Já “desapetite” apresenta a vontade de fazer algo como um apetite que se tem e que torna os atos uma necessidade tão vital quanto o alimento para o corpo. Cada criança tem experiência em criação neológica pela experimentação da língua no processo de aquisição.
Quando o poeta não faz eclodir um neologismo no poema, desloca as palavras, criando novos sentidos, como ocorre em Cantigas por Um Passarinho À Toa (2003):
Do alto de uma figueira
Onde pouso para dormir
Posso ver os vaga-lumes:
São milhares de pingos de luz
Que tentam cobrir o escuro.
Na primeira estrofe, os vaga-lumes passam de insetos a pingos de luz. A metáfora envolve a pintura: os pingos de luz estão pintando o céu em uma ação sempre precária pela inconstância (acende – apaga).
Tudo o que os livros me ensinassem
Os espinheiros já me ensinaram.
Tudo que nos livros
Eu aprendesse
Nas fontes eu aprendera.
O saber não vem das fontes?
Na quinta estrofe, utiliza-se o processo neológico semântico. Trata-se do deslocamento relacionado à palavra “fontes”, cujo significado foi do concreto (nascente de água) para o abstrato (origem), e recebe uma sobreposição de sentidos. Na pergunta do verso final, o eu-lírico entrelaça esses dois significados, projetando um novo sentido para a origem do conhecimento.
As metáforas são formas de apropriação do mundo. Os alunos do Fundamental I podem elaborar um baú ou varal de metáforas, explicando o mundo à moda deles.
Além da imagem criadora dos meninos-poetas, surge, nos versos, a imagem múltipla das línguas.
Não sinto o mesmo gosto nas palavras:
Oiseaux e pássaro.
Embora elas tenham o mesmo sentido.
Será pelo gosto que vem da mãe? de língua mãe?
(….)
Penso que a palavra pássaro carrega até hoje
Nela o menino que ia de tarde pra
Debaixo das árvores a ouvir os pássaros.
Nas folhas daquelas árvores não tinha oiseaux
Só tinha pássaros.
É o que me ocorre sobre língua mãe.
No poema A Língua Mãe, de O Fazedor de Amanhecer, assim como ocorreu com a palavra “fontes”, o eu-lírico alia sentidos enquanto a mãe que nutre promove, no eu, sensações (o gustativo – ter gosto) e propensões (o valorativo – apreciação) da língua. Essa reflexão de como os significados são construídos pelos eventos que vivenciamos torna-se um modo de construirmos o mundo.

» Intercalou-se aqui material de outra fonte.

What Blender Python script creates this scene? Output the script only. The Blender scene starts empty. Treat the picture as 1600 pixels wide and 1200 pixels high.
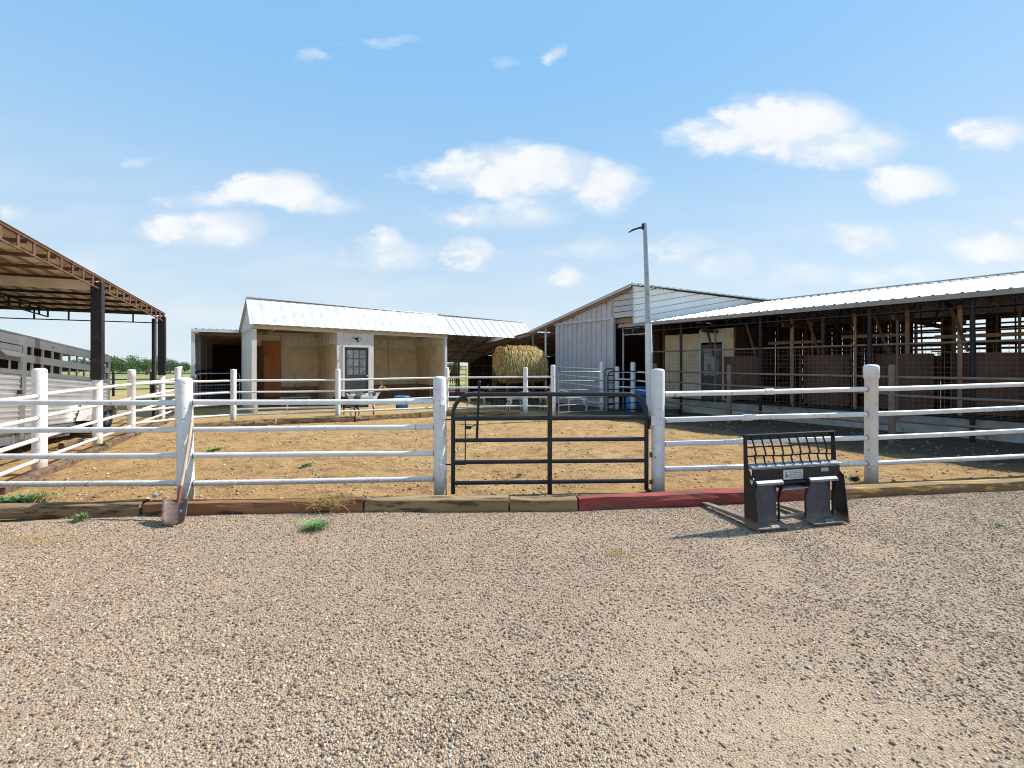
import bpy, bmesh, math, random
import numpy as np
from mathutils import Vector, Matrix, noise
R = math.radians
sc = bpy.context.scene
col = sc.collection
random.seed(7); rng = np.random.default_rng(7)

# ------------------------------------------------------------------ camera, world, sun, exposure
H_EYE = 1.64; F = 711.0; HZ = 571.0
cam_d = bpy.data.cameras.new("camera"); cam = bpy.data.objects.new("camera", cam_d); col.objects.link(cam)
cam.location = (0, 0, H_EYE); cam.rotation_euler = (R(90), 0, 0)
cam_d.sensor_width = 36; cam_d.lens = 36 * F / 1600; cam_d.shift_y = -(600 - HZ) / 1600
cam_d.clip_start = 0.05; cam_d.clip_end = 6000
sc.camera = cam
sc.view_settings.view_transform = 'Standard'; sc.view_settings.look = 'None'
sc.view_settings.exposure = 0.6; sc.view_settings.gamma = 1
try: sc.cycles.filter_width = 1.05
except Exception: pass
SUN_AZ = 20.0; SUN_EL = 46.0          # azimuth measured counter-clockwise from +X
sd = Vector((math.cos(R(SUN_EL)) * math.cos(R(SUN_AZ)), math.cos(R(SUN_EL)) * math.sin(R(SUN_AZ)), math.sin(R(SUN_EL))))
sl = bpy.data.lights.new("sun", 'SUN'); sl.energy = 4.6; sl.angle = R(0.55); sl.color = (1.0, 0.95, 0.87)
so = bpy.data.objects.new("sun", sl); col.objects.link(so); so.rotation_euler = sd.to_track_quat('Z', 'Y').to_euler()
so.location = (20, 0, 20)

world = bpy.data.worlds.new("World"); sc.world = world; world.use_nodes = True
wn = world.node_tree; wn.nodes.clear()
def N(t, kind, **kw):
    n = t.nodes.new(kind)
    for k, v in kw.items(): setattr(n, k, v)
    return n
def L(t, a, b): t.links.new(a, b)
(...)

Além da língua mãe, nos versos do poeta há também língua de ave e de criança. São línguas afloradas naquelas pessoas capazes de ensinar que os limites ainda não foram definitivamente colocados, como nos versos de Poeminha em língua de brincar (2007):
Ele tinha no rosto um de ave extraviada
Falava em língua de ave e de criança.
A língua desse menino dispensava pensamento, o que contraria as concepções epistemológicas, em que pensamento e linguagem têm uma relação constitutiva. Mas isso era possível:
Sentia mais prazer de brincar com as palavras
Do que pensar com elas.
Dispensava pensar.
Essa língua vista de fora pela “Dona de nome Lógica da Razão” que fala:
Isso é língua de brincar e é idiotice de criança
(….)
Isso é língua de raiz – continuou
É língua de faz de conta
É língua de brincar!
São muitas línguas e caminhos abertos na poesia de Barros para se trabalhar com o fazer poético e a descoberta do poder desse fazer.